Monday, 13 March 2006: “I knew it would,” you said, and you ate some more.

He kept throwing his head back and making the kind of noise you make when you’re not sure if this is pleasurable or painful, but you know you don’t want it to stop.

“You’re delicious,” you said.

Because you thought it might be sour, tinny. You feared your lover would taste of rust. You’d tasted your own blood once, and it was like licking a tin can, something cold, like steel, as if that’s what you were made of.

By the end of the night there was a pixie hat of green left on the pillow, so you picked it up by the stem – almost weightless – and placed it by the bedside, tiny drops of pink water, very far from blood red, trickled onto the white surface and sat there like echoes of a lake.

The Smiling Face

In Writing on September 15, 2020 at 9:40 am

Speaking of death… I’ve been thinking about the courage it takes to write fiction, the faith one needs to disappear into a story so that you can write it. Distraction comes into this, too, because to write fiction we must enter into a dream state, but one in which we can still keep writing, undisturbed. Even now as I write I’m trying to let go into whatever I’m thinking but when I say thinking I mean feeling because to write is to feel, to relinquish analytical thought and merge into a character we’ve created so that we are them and not us observing them. Even if that character is the narrator, that narrator is not us. To make fiction we have to be what we create, much as when we are dreaming. We are whoever we are in the dream, not entirely us, some fictional version of our waking self, but also not entirely not-us.

For the duration of the writing, the character is us. It’s a feeling. You have to feel that what you are writing is true, that it’s not fiction, that whatever dreamscape you’re creating is as terrifying, exhilarating, fascinating, all-consuming as any dream. It takes courage to go there because like in any dream, who knows if we’ll ever wake from it.

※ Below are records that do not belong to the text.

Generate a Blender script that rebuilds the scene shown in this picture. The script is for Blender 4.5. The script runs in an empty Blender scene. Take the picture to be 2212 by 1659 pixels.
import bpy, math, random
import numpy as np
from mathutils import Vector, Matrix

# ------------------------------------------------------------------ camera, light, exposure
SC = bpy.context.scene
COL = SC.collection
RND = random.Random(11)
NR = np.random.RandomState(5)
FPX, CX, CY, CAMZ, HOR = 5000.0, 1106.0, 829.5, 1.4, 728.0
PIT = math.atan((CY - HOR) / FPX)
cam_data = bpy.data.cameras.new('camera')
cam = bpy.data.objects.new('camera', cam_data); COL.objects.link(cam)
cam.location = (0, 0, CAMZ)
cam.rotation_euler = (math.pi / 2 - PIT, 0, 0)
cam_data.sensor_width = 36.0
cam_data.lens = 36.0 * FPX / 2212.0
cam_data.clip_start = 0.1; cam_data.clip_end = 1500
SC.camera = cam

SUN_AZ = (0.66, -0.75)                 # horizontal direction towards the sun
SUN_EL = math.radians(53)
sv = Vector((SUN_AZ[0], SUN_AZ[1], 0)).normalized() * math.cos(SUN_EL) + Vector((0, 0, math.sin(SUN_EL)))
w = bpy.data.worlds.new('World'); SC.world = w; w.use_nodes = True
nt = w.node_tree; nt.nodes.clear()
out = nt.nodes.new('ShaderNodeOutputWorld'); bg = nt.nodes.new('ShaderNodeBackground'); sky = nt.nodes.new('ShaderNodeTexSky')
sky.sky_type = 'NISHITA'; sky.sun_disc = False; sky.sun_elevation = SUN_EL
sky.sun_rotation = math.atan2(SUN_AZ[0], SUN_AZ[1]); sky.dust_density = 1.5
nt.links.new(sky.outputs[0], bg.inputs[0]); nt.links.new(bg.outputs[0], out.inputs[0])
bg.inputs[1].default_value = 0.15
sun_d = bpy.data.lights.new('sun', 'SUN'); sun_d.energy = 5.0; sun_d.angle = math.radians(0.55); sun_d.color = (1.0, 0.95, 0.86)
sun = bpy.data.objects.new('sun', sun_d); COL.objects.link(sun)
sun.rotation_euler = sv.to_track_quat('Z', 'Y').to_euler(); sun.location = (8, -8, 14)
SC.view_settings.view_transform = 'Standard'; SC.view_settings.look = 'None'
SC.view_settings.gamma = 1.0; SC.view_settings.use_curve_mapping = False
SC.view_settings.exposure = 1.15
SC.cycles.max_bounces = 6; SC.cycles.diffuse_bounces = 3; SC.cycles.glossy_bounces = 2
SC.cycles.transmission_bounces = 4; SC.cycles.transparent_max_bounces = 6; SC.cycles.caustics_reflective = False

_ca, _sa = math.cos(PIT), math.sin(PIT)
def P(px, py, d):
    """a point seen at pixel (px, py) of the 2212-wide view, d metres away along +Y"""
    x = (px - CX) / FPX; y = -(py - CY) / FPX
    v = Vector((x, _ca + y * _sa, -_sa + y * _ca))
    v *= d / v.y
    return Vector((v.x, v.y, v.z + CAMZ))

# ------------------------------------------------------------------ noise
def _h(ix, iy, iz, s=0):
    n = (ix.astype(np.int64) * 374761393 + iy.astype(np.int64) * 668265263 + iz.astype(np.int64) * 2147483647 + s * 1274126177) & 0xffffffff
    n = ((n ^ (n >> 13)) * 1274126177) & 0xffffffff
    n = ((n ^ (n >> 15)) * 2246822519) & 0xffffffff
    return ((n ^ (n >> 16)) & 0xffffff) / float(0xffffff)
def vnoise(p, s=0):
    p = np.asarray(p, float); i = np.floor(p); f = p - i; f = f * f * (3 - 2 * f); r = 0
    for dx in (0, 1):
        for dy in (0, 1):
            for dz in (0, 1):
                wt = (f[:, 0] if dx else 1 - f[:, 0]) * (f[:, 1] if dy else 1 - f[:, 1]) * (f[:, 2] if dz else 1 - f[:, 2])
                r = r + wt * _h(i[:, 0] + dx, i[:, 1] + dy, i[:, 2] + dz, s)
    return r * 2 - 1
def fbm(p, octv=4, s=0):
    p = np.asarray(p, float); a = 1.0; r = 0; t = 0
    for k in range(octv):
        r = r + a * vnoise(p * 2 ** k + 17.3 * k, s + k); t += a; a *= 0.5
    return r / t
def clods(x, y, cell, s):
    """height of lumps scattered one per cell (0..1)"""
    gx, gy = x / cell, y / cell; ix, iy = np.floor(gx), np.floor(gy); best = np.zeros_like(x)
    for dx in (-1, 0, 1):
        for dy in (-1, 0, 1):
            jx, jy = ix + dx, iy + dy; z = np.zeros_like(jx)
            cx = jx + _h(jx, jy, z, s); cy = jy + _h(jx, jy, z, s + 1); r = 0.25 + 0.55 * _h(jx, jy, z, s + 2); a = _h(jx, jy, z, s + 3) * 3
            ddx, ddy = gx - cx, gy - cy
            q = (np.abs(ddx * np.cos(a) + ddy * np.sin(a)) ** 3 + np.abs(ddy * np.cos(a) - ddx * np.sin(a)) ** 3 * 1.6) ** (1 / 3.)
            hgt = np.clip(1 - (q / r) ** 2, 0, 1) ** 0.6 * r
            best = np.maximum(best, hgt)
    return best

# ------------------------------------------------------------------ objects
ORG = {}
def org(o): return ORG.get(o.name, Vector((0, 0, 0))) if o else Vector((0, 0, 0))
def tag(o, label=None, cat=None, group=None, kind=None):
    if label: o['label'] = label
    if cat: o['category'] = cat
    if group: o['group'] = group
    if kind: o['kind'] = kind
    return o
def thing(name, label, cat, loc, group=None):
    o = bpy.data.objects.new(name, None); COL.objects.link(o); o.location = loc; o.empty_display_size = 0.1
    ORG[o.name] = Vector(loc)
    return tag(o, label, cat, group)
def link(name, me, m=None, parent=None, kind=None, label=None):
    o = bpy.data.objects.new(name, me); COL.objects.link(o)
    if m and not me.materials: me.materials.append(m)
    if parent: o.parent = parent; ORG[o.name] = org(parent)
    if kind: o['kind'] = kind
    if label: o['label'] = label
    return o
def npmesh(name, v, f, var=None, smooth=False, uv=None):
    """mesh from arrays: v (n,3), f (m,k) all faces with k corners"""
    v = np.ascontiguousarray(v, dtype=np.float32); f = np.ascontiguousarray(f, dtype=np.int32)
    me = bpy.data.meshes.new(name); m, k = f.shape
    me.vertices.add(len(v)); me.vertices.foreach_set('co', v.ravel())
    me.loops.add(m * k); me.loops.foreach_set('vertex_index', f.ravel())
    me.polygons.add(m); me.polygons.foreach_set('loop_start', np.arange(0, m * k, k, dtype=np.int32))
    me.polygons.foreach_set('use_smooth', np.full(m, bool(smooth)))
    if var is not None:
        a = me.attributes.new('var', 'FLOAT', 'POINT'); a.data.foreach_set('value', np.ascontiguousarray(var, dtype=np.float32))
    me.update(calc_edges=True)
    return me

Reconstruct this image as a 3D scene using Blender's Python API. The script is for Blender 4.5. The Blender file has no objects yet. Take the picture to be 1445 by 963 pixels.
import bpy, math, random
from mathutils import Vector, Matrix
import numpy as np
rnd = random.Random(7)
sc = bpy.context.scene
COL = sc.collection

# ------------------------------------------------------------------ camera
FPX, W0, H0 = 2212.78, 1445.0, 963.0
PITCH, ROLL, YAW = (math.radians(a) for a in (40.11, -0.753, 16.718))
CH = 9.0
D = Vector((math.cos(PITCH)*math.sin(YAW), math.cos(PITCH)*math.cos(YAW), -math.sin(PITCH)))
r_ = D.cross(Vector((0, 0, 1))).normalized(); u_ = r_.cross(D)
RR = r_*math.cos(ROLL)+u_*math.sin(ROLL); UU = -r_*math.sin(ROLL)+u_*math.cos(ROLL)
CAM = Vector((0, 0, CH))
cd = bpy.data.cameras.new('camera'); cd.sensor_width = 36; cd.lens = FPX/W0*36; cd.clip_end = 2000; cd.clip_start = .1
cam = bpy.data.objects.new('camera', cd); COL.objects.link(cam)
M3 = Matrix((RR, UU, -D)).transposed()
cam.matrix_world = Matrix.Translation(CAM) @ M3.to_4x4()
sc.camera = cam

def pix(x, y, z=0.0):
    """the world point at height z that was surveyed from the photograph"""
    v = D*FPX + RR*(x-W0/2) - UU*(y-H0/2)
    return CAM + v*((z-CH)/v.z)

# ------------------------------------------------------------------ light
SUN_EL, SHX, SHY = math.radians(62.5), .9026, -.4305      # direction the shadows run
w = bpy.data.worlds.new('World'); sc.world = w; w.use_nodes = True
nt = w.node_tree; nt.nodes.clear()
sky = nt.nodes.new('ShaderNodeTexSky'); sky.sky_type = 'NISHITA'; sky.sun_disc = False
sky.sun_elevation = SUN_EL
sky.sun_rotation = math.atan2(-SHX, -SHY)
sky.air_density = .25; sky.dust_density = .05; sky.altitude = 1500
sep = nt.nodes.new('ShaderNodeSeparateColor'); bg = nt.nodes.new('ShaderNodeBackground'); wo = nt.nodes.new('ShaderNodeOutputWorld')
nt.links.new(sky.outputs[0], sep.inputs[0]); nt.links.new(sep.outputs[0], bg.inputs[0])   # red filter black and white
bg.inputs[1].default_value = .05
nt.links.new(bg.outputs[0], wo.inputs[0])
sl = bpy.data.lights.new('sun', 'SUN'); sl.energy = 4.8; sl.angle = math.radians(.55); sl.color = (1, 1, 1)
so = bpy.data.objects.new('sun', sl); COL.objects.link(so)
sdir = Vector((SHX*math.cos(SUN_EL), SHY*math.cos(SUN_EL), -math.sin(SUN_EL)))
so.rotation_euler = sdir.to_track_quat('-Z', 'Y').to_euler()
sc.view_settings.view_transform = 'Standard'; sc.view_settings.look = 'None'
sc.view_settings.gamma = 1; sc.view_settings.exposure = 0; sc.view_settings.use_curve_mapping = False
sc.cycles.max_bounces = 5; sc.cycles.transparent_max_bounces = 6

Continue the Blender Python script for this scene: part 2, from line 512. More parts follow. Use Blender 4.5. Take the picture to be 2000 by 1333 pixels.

At least for the duration, but in the end we do, we will.

The analytical eye needs to stay out of this, the I that assumes a reader, that anxious eye, the censoring one. Eye, I, whatever. In the dreamworld of the unconscious, subconscious, whatever, in the dreamworld of the gut, where words are sounds, not letters, they are the same. Eye is I is eye.

The fear of writing fiction is the fear of disappearing, of going down, down, down into ourselves, not necessary into hell, but not not-hell, and to have faith (that word again) that when we re-emerge there will be a smiling face facing us, or we will be remembered (I know you!), our beloved will be there and they will recognise us and want to go out with us for dinner and a walk afterwards. Over and over we disappear and hope that each time we can disappear more and for longer. Each time we will have more faith. It’s a fix, a thrill, to disappear into these dreams of our own making and still – if we’re lucky – return as if nothing has happened, the way, more often than not, we return from dreams. How easy it is to respond to emails after you’ve spent an hour in this other world. “Easy” because you’ve survived disappearing and all that anxiety about the beloved and hell and the smiling face has evaporated now that you’ve emerged from the underworld, singing. Not madder, but milder. Who knew?

What’s the Conflict?

In Writing, Writing Exercises on September 13, 2020 at 9:26 am

My conflict with the world is noise. The jettisoning of bottles into recycling bins, a lift cranking up and down, cleaning trucks at 4am, neighbours banging front doors shut, an entrance door to a building slams, dogs bark at pitches so high they can be heard from miles away, a person on their mobile phone, traffic lights go beep beep beep for 20 seconds every minute. Sounds in the distance, sounds nearby. A bomb whistles, a siren starts up, a warning.

What’s your character’s conflict? Their quarrel, struggle, collision, discord, battle, opposition in the world. What is it? What’s their mountain to climb? As in life, it’s easier to identify the conflicts of others (don’t we love to give advice?). The absence of conflict is easier to spot when the story is not your own. Where’s the conflict? is not a question I ask myself when it comes to my own stories. Just writing the story is achievement enough, having overcome the voices that want to silence, censor, shut us up, insist we behave. Behave yourself! Getting to the end of a story is to overcome a conflict.

Some days, just getting through them, is a triumph.

Is that enough for fiction, for a story, for the things we write? Sometimes it’s enough just to tell the tale of an event, an experience. But is it? Sometimes the conflict is the pull to be silent, to be distracted. Sometimes a story would rather you kept quiet. Every story is a win over the gagging order. But is it? At some point, ask yourself, where is the conflict, what is the conflict, because the more we know about the conflict in our character’s life, or at least at this particular point in their life, the more we can bring to the story, of the character’s past, the concrete, non-symbolic hurdle they must overcome, the secondary characters there to help and hinder.

To identify the conflict is to identify the core around which a story can be made. My Spanish teacher, E., suggests we read an article about Joseph Campbell’s Hero with a Thousand Faces, a book I read 30 years ago, and talk about some of the themes in the story, the main theme being what makes a story (or a life). Words like umbral and periplo and acudir a la llamada are now part of my vocabulary. Threshold, journey (not just the viaje type), and heed the call are good words in any language. E. says something that stays with me, something about our main conflict being death, that our primary conflict as human beings is with death and its inevitability, and it gets me thinking about those noises that are a distraction, the power of distraction to silence us, our battle against distraction, what often feels like a losing battle, and how that silencing is an echo of the greatest silencing of all.